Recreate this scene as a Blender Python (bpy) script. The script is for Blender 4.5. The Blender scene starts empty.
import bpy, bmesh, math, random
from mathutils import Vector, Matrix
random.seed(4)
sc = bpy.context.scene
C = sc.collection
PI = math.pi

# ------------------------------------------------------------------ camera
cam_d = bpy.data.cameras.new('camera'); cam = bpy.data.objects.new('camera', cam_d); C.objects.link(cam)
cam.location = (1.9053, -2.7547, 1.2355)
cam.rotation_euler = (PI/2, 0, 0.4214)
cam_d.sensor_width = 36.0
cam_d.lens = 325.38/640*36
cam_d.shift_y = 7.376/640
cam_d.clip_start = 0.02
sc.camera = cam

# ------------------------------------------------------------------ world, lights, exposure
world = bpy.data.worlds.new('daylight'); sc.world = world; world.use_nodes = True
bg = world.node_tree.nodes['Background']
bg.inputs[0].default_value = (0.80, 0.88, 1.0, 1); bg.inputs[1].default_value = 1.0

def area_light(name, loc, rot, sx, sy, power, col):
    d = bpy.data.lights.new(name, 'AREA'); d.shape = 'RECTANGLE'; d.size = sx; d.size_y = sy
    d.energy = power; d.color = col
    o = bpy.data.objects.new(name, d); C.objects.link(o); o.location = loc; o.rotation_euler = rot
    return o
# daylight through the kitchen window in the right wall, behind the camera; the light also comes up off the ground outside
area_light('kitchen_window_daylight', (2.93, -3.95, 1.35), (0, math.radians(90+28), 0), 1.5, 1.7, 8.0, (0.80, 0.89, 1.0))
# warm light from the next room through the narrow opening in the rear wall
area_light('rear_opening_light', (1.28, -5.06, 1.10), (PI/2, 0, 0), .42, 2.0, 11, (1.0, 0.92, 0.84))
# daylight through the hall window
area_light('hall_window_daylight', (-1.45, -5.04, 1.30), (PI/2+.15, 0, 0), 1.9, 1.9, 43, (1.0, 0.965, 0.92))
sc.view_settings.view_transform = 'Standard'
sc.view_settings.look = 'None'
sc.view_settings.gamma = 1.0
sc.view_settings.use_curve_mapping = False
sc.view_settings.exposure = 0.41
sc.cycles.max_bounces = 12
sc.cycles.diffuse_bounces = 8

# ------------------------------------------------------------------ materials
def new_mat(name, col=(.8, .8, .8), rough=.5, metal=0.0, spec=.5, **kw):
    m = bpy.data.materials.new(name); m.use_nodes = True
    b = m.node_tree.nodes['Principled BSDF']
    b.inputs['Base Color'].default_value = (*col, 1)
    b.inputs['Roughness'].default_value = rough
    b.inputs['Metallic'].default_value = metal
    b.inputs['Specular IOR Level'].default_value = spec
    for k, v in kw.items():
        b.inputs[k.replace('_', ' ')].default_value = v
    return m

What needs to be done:
What you return should be the lines from the start of the data through the line with "bg.inputs[0].default_value = (0.80, 0.88, 1.0, 1);", quoted exactly and nothing more.

Task response:
Recreate this scene as a Blender Python (bpy) script. The script is for Blender 4.5. The Blender scene starts empty.
import bpy, bmesh, math, random
from mathutils import Vector, Matrix
random.seed(4)
sc = bpy.context.scene
C = sc.collection
PI = math.pi

# ------------------------------------------------------------------ camera
cam_d = bpy.data.cameras.new('camera'); cam = bpy.data.objects.new('camera', cam_d); C.objects.link(cam)
cam.location = (1.9053, -2.7547, 1.2355)
cam.rotation_euler = (PI/2, 0, 0.4214)
cam_d.sensor_width = 36.0
cam_d.lens = 325.38/640*36
cam_d.shift_y = 7.376/640
cam_d.clip_start = 0.02
sc.camera = cam

# ------------------------------------------------------------------ world, lights, exposure
world = bpy.data.worlds.new('daylight'); sc.world = world; world.use_nodes = True
bg = world.node_tree.nodes['Background']
bg.inputs[0].default_value = (0.80, 0.88, 1.0, 1); bg.inputs[1].default_value = 1.0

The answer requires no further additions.